Cognitive dissonance is balls.
So, look. I love Kelly Sue DeConnick’s writing. I love Carol Danvers. In general, I am a huge fan of everything that is going down in this book. BUT THE ART WAS SO DISTRACTING AND I HATED IT.
The first two issues were okay. Dexter Soy continued his run from the first volume. And while I’m not a fan of his art, either, at least he manages to draw people that look like actual people. Starting at issue #9, Filipe Andrade takes over, and while there’s a certain beauty to his art, it is not the vehicle I would like my Carol Danvers delivered in. His people all look like alien fetuses. They have stick legs that bulge weird. And aside from looking like an alien fetus, his Carol also looks like a moonfaced idiot, with those giant eyes and long flowing hair and legs up to her eyeballs. Carol is a badass, not a flowy ethereal damsel.
Like, look. This panel should be awesome. She’s LITERALLY off to punch dinosaurs in the face right now, but that lady in that panel has a triangle for a head and it looks like she’s about to drown in her own eyes and then be snapped in half by a passing breeze. You could land a jetliner on her lips.
So yeah, it was like a war in my head, and I found it almost impossible to get around how much I hated the art enough to enjoy the story.
Which was pretty great.
The first two issues feature Carol meeting up with former Captain Marvel, Monica Rambeau, to fight an enormous robot in the ocean. It’s mostly just action, and I have no prior attachment or knowledge of Monica Rambeau, so I’m probably not the best judge of those two issues.

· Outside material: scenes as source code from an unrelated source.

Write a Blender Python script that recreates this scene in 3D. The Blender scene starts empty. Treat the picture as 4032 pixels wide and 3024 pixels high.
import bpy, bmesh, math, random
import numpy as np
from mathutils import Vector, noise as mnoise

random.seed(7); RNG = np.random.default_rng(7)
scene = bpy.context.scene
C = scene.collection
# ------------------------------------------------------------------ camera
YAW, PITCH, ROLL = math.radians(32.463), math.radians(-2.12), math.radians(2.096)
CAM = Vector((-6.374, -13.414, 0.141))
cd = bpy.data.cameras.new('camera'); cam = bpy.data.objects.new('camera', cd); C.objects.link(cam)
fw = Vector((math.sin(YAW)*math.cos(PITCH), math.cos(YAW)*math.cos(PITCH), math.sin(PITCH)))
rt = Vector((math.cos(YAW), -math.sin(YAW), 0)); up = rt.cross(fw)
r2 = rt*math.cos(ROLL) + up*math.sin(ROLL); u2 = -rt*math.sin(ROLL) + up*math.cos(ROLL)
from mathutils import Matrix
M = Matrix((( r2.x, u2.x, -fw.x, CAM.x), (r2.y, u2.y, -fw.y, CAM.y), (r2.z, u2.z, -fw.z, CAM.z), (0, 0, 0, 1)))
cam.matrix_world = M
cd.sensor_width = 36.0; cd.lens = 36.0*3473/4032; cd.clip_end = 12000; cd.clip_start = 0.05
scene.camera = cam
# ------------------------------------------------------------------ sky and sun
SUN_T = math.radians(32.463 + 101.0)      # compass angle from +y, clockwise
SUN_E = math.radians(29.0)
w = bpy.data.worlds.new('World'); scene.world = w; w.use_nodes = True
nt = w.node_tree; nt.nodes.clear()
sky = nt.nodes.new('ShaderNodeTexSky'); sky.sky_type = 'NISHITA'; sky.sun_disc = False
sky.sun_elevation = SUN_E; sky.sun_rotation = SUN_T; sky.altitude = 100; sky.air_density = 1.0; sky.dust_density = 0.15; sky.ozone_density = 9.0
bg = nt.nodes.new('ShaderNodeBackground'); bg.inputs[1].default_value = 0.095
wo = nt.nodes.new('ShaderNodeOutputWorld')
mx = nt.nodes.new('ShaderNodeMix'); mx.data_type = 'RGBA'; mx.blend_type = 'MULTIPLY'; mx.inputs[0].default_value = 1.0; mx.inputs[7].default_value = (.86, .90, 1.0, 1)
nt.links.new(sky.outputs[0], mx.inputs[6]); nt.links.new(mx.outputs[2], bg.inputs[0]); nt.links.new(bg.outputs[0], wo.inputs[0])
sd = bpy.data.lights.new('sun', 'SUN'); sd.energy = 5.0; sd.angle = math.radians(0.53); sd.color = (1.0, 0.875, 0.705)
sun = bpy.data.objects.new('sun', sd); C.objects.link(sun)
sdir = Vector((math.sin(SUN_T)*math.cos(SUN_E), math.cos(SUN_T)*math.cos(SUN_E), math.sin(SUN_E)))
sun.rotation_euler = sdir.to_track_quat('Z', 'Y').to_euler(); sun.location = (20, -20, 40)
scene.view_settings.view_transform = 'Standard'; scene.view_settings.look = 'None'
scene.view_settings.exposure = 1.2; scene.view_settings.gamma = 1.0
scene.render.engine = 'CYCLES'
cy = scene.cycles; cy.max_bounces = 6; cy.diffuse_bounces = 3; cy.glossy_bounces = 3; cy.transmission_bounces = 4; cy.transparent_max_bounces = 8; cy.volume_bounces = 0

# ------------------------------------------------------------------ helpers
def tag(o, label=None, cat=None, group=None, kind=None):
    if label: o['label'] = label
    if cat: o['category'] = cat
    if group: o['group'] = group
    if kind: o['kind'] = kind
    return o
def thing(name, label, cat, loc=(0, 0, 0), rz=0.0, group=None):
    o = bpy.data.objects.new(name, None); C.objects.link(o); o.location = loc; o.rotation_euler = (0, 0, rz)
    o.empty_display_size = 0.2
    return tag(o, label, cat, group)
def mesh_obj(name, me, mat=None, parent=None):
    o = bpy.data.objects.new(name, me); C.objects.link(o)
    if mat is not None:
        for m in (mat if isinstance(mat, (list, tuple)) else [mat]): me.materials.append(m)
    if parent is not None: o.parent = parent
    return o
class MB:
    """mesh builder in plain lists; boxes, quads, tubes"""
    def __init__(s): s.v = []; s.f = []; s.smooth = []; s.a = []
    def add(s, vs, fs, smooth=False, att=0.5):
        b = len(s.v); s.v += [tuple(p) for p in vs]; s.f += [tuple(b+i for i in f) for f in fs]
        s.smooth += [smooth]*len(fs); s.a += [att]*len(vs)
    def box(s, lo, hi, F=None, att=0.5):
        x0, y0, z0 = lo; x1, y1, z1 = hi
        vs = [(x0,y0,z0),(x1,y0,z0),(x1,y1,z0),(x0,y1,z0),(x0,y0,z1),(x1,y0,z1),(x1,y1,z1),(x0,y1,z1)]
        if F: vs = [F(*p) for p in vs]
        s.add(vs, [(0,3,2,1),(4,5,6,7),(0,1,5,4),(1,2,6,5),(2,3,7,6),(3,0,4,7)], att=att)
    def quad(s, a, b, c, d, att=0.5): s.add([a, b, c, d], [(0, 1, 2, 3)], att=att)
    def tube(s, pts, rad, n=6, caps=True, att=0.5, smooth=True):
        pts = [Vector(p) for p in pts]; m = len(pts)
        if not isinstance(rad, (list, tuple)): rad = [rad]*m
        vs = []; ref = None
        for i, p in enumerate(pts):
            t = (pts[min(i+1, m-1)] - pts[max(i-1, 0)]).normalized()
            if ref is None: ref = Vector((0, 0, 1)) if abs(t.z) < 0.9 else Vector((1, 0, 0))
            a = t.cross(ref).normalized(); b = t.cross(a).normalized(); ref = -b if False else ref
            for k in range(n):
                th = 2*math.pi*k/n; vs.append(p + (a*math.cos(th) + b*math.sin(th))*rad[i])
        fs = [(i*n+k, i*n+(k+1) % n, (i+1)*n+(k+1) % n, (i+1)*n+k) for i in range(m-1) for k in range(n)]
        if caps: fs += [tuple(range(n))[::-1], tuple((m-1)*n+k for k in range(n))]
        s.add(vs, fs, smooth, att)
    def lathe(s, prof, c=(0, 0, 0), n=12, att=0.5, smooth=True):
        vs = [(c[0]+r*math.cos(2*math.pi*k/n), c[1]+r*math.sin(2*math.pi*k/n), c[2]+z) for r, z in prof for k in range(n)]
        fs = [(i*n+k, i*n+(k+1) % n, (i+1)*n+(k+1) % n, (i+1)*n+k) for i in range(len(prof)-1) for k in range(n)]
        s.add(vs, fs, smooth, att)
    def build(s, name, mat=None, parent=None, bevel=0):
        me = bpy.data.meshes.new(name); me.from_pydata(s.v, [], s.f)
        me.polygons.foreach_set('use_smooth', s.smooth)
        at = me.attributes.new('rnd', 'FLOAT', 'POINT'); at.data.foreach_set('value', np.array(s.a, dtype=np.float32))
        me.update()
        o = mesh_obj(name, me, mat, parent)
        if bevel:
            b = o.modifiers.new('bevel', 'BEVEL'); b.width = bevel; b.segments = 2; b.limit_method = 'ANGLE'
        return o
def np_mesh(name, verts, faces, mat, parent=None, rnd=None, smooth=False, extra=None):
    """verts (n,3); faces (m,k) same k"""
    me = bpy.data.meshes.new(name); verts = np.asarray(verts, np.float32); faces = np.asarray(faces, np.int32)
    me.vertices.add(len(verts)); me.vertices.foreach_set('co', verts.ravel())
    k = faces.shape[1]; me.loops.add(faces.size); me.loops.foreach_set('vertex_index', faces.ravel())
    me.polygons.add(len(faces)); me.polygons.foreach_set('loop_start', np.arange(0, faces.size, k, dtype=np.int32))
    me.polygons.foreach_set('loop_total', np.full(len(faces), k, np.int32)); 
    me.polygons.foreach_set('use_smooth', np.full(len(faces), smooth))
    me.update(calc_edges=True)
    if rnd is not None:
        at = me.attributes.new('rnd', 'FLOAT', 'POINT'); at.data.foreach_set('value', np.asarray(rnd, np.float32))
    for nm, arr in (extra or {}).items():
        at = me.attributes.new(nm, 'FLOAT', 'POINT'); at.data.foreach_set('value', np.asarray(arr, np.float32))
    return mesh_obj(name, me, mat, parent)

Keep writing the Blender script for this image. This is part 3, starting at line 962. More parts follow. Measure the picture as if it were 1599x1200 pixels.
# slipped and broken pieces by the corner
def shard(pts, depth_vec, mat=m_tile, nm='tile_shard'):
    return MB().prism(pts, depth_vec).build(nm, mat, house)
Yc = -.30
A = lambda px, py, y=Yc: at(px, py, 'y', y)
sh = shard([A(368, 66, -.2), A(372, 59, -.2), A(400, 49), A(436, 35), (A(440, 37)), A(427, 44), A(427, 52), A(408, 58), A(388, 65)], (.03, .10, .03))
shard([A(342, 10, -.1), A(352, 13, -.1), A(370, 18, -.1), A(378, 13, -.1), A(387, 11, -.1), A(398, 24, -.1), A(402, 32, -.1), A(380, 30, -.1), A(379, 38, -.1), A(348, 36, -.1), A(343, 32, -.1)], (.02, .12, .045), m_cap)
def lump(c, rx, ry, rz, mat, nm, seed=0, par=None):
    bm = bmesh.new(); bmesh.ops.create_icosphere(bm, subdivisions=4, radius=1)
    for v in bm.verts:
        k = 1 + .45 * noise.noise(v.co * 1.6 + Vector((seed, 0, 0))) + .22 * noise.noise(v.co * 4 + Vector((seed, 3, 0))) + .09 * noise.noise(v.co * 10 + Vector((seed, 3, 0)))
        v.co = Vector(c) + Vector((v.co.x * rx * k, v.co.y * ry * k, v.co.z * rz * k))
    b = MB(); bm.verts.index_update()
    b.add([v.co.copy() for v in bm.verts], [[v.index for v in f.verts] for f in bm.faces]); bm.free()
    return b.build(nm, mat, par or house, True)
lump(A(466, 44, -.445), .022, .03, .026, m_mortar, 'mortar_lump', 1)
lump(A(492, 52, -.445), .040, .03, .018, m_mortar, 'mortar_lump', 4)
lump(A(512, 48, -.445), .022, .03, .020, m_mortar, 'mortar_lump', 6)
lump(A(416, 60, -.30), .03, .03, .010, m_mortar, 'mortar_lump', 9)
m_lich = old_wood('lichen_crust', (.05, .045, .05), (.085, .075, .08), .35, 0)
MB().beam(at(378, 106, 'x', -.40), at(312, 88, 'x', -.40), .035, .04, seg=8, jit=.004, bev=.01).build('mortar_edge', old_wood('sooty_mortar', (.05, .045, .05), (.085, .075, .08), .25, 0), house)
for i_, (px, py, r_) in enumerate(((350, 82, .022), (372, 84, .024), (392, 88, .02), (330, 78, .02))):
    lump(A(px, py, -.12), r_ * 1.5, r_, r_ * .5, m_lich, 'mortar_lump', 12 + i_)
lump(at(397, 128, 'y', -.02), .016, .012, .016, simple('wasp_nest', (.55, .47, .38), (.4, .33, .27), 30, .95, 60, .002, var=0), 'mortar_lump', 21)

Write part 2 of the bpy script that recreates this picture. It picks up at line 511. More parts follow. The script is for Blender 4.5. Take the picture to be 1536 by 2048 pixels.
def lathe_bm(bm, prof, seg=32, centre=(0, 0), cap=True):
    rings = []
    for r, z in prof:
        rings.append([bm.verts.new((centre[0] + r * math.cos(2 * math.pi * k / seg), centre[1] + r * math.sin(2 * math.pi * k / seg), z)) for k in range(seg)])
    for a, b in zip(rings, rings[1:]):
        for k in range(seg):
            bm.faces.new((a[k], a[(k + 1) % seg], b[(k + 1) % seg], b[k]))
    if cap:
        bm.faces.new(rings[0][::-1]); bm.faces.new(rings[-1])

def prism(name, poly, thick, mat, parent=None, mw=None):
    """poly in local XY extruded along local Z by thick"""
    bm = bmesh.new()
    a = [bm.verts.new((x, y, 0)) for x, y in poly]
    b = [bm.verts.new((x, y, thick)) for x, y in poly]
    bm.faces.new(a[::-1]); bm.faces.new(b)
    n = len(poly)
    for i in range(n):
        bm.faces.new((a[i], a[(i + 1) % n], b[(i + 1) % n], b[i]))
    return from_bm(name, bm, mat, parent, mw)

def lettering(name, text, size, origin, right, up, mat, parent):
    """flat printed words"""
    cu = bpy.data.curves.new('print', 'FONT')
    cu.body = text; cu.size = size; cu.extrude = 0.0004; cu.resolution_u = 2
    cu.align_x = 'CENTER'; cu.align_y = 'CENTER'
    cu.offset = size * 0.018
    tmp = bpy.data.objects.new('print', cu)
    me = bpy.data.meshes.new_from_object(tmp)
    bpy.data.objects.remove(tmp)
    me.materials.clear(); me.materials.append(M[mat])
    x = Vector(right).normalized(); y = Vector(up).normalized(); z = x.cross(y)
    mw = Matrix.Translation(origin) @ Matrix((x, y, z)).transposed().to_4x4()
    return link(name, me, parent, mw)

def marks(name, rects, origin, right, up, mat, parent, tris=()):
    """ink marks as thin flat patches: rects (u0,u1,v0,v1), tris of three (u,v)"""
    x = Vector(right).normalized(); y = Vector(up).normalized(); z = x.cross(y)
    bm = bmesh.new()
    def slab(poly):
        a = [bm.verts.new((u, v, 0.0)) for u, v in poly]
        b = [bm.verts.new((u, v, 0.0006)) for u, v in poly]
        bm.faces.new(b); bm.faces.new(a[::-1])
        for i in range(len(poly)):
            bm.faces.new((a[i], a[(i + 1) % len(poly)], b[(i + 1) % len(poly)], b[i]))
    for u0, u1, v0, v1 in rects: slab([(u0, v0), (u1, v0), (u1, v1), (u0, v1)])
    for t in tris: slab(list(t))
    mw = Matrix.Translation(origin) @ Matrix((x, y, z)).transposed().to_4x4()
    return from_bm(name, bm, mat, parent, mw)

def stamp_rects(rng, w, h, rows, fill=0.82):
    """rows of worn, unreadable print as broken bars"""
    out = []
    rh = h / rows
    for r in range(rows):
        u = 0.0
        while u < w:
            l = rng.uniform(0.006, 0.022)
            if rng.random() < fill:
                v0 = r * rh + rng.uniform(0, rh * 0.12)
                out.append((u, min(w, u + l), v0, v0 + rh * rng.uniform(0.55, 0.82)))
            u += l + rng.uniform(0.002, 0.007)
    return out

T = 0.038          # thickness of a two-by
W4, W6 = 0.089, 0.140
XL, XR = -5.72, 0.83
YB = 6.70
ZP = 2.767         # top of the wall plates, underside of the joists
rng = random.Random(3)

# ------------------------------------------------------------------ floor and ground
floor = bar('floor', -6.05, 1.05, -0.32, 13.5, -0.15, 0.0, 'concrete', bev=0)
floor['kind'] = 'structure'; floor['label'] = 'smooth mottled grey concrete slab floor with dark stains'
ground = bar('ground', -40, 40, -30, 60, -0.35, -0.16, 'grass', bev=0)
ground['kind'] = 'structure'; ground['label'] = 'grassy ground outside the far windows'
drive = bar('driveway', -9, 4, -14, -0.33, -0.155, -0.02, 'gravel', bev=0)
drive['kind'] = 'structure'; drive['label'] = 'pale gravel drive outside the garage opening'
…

Starting with the weird alien art in issue #9, the main storyline picks up. Something is affecting Captain Marvel’s powers, and she’s ordered by her doctor to stop flying at all costs, or it could kill her. But there are dinosaurs to punch, and weird bird people to defeat, some guy is skulking around conspiring against her, her cat needs to go the vet, and some asshole in her building is trying to evict her. The book ends in a cliffhanger, so I’m really hoping once I track down a copy of Avengers: The Enemy Within, this storyline will get picked up and finished, because I’ve read the next Captain Marvel after this, and there is absolutely nothing wrong with her brain or her powers by then, and the skulking guy is nowhere to be seen.
Also, I’m sure he’s a lovely guy, and in different circumstances I might very well like to look at his artistic workings with my eyeballs, but I really hope Filipe Andrade never draws Captain Marvel again.